◆ Your task ◆
Repeat the listing that follows, character for character, minus the pictures.

____________

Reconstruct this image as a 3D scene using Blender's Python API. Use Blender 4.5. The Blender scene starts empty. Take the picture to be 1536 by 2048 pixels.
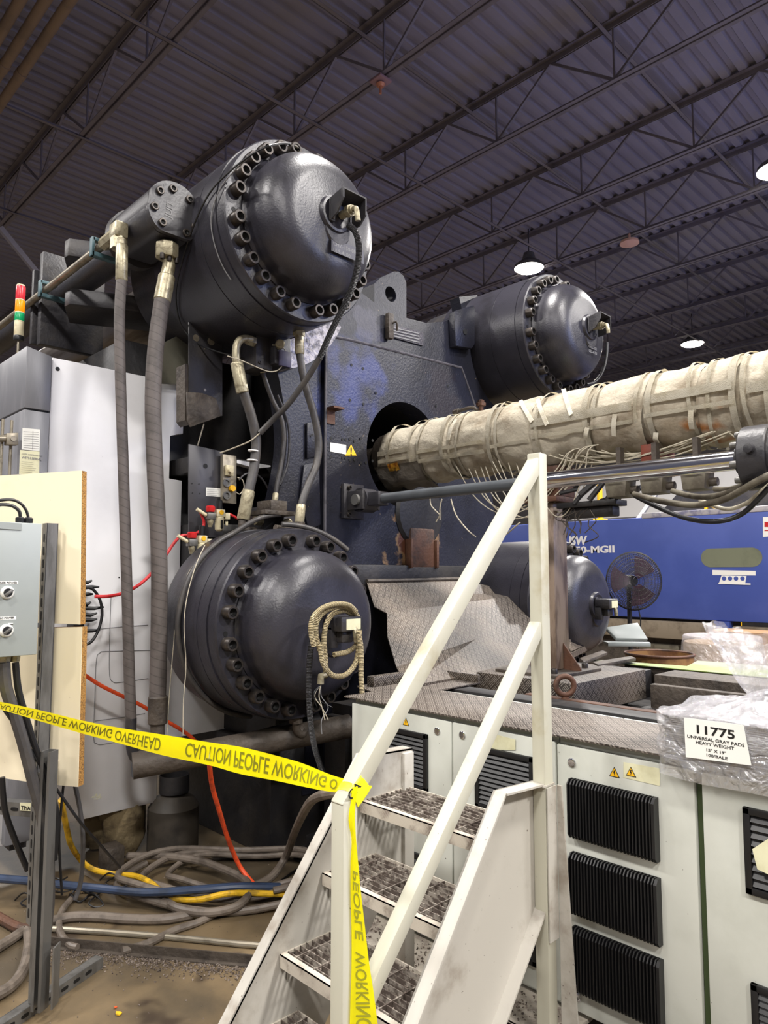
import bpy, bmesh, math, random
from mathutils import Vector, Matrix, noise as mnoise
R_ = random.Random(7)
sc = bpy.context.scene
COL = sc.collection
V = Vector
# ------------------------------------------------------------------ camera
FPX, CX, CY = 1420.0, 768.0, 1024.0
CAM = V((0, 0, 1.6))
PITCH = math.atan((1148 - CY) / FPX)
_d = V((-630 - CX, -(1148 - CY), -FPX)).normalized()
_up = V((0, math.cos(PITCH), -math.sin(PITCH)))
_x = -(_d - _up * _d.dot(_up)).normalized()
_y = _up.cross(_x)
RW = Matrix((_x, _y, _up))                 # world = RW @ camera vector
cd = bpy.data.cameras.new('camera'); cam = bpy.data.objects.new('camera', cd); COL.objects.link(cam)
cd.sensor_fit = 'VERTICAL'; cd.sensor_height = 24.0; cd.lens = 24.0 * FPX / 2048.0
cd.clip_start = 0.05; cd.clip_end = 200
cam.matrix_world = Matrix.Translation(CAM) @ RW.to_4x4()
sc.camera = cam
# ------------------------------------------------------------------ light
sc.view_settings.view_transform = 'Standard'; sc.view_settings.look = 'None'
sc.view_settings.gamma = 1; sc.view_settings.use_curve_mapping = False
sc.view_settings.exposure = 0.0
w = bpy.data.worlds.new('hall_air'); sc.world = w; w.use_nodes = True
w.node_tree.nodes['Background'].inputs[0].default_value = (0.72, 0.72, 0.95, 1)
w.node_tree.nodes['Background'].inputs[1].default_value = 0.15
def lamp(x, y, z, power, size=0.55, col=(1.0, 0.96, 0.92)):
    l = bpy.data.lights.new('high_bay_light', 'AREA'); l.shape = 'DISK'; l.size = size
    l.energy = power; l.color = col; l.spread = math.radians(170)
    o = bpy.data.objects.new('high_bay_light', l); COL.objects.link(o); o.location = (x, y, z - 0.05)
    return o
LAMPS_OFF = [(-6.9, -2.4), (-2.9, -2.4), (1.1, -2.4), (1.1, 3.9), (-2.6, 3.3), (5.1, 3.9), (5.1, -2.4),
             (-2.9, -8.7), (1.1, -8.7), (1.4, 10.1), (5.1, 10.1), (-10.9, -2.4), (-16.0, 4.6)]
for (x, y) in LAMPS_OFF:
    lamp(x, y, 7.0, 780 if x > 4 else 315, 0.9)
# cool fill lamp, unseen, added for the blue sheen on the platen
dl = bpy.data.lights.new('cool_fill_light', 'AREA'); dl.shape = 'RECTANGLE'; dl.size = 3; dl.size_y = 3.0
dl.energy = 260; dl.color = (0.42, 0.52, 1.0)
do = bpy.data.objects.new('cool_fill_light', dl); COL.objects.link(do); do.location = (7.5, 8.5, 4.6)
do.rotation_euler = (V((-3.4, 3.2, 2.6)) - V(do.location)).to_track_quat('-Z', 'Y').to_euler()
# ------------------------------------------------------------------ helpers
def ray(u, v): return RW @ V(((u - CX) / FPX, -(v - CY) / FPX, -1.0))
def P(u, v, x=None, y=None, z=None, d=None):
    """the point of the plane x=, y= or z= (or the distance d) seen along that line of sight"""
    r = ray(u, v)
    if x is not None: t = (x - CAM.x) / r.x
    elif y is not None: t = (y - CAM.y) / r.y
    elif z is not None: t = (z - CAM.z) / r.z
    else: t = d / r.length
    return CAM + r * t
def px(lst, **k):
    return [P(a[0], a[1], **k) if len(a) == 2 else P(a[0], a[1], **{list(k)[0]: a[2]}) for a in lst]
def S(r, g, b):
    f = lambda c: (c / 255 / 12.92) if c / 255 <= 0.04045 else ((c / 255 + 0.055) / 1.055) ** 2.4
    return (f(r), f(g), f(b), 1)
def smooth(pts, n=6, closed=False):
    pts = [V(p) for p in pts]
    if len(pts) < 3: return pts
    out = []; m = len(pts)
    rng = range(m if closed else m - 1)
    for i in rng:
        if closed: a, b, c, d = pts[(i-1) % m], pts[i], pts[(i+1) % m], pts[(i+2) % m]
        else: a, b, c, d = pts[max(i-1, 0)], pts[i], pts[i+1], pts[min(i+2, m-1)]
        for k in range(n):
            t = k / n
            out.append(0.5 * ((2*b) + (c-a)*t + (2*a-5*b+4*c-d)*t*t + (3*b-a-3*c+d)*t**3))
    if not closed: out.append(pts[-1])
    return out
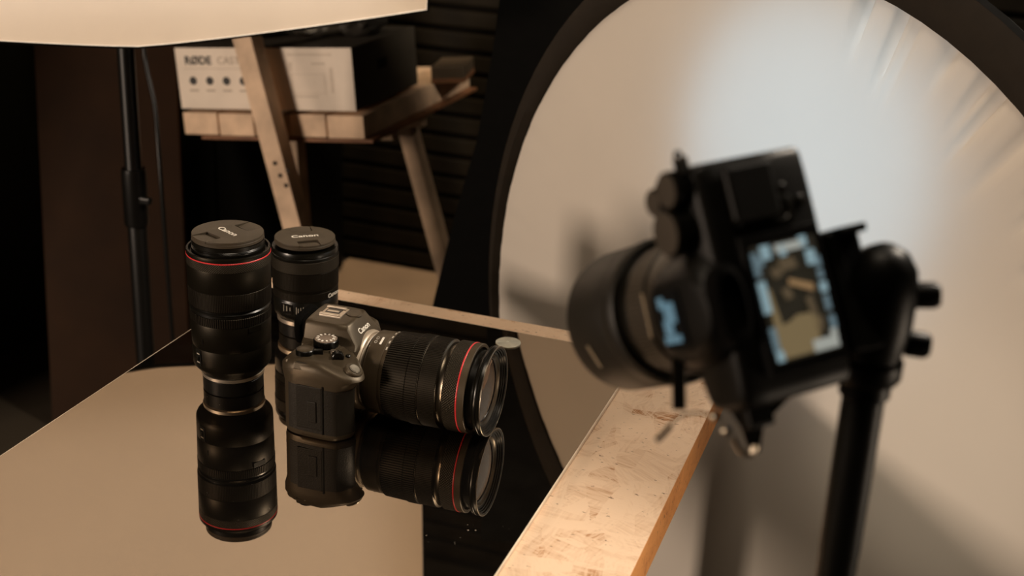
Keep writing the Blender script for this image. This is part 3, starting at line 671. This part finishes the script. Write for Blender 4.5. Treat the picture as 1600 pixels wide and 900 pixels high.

____________

◆ Completed exercise ◆
Reconstruct this image as a 3D scene using Blender's Python API. Use Blender 4.5. The Blender scene starts empty. Take the picture to be 1536 by 2048 pixels.
import bpy, bmesh, math, random
from mathutils import Vector, Matrix, noise as mnoise
R_ = random.Random(7)
sc = bpy.context.scene
COL = sc.collection
V = Vector
# ------------------------------------------------------------------ camera
FPX, CX, CY = 1420.0, 768.0, 1024.0
CAM = V((0, 0, 1.6))
PITCH = math.atan((1148 - CY) / FPX)
_d = V((-630 - CX, -(1148 - CY), -FPX)).normalized()
_up = V((0, math.cos(PITCH), -math.sin(PITCH)))
_x = -(_d - _up * _d.dot(_up)).normalized()
_y = _up.cross(_x)
RW = Matrix((_x, _y, _up))                 # world = RW @ camera vector
cd = bpy.data.cameras.new('camera'); cam = bpy.data.objects.new('camera', cd); COL.objects.link(cam)
cd.sensor_fit = 'VERTICAL'; cd.sensor_height = 24.0; cd.lens = 24.0 * FPX / 2048.0
cd.clip_start = 0.05; cd.clip_end = 200
cam.matrix_world = Matrix.Translation(CAM) @ RW.to_4x4()
sc.camera = cam
# ------------------------------------------------------------------ light
sc.view_settings.view_transform = 'Standard'; sc.view_settings.look = 'None'
sc.view_settings.gamma = 1; sc.view_settings.use_curve_mapping = False
sc.view_settings.exposure = 0.0
w = bpy.data.worlds.new('hall_air'); sc.world = w; w.use_nodes = True
w.node_tree.nodes['Background'].inputs[0].default_value = (0.72, 0.72, 0.95, 1)
w.node_tree.nodes['Background'].inputs[1].default_value = 0.15
def lamp(x, y, z, power, size=0.55, col=(1.0, 0.96, 0.92)):
    l = bpy.data.lights.new('high_bay_light', 'AREA'); l.shape = 'DISK'; l.size = size
    l.energy = power; l.color = col; l.spread = math.radians(170)
    o = bpy.data.objects.new('high_bay_light', l); COL.objects.link(o); o.location = (x, y, z - 0.05)
    return o
LAMPS_OFF = [(-6.9, -2.4), (-2.9, -2.4), (1.1, -2.4), (1.1, 3.9), (-2.6, 3.3), (5.1, 3.9), (5.1, -2.4),
             (-2.9, -8.7), (1.1, -8.7), (1.4, 10.1), (5.1, 10.1), (-10.9, -2.4), (-16.0, 4.6)]
for (x, y) in LAMPS_OFF:
    lamp(x, y, 7.0, 780 if x > 4 else 315, 0.9)
# cool fill lamp, unseen, added for the blue sheen on the platen
dl = bpy.data.lights.new('cool_fill_light', 'AREA'); dl.shape = 'RECTANGLE'; dl.size = 3; dl.size_y = 3.0
dl.energy = 260; dl.color = (0.42, 0.52, 1.0)
do = bpy.data.objects.new('cool_fill_light', dl); COL.objects.link(do); do.location = (7.5, 8.5, 4.6)
do.rotation_euler = (V((-3.4, 3.2, 2.6)) - V(do.location)).to_track_quat('-Z', 'Y').to_euler()
# ------------------------------------------------------------------ helpers
def ray(u, v): return RW @ V(((u - CX) / FPX, -(v - CY) / FPX, -1.0))
def P(u, v, x=None, y=None, z=None, d=None):
    """the point of the plane x=, y= or z= (or the distance d) seen along that line of sight"""
    r = ray(u, v)
    if x is not None: t = (x - CAM.x) / r.x
    elif y is not None: t = (y - CAM.y) / r.y
    elif z is not None: t = (z - CAM.z) / r.z
    else: t = d / r.length
    return CAM + r * t
def px(lst, **k):
    return [P(a[0], a[1], **k) if len(a) == 2 else P(a[0], a[1], **{list(k)[0]: a[2]}) for a in lst]
def S(r, g, b):
    f = lambda c: (c / 255 / 12.92) if c / 255 <= 0.04045 else ((c / 255 + 0.055) / 1.055) ** 2.4
    return (f(r), f(g), f(b), 1)
def smooth(pts, n=6, closed=False):
    pts = [V(p) for p in pts]
    if len(pts) < 3: return pts
    out = []; m = len(pts)
    rng = range(m if closed else m - 1)
    for i in rng:
        if closed: a, b, c, d = pts[(i-1) % m], pts[i], pts[(i+1) % m], pts[(i+2) % m]
        else: a, b, c, d = pts[max(i-1, 0)], pts[i], pts[i+1], pts[min(i+2, m-1)]
        for k in range(n):
            t = k / n
            out.append(0.5 * ((2*b) + (c-a)*t + (2*a-5*b+4*c-d)*t*t + (3*b-a-3*c+d)*t**3))
    if not closed: out.append(pts[-1])
    return out
Keep writing the Blender script for this image. This is part 3, starting at line 671. This part finishes the script. Write for Blender 4.5. Treat the picture as 1600 pixels wide and 900 pixels high.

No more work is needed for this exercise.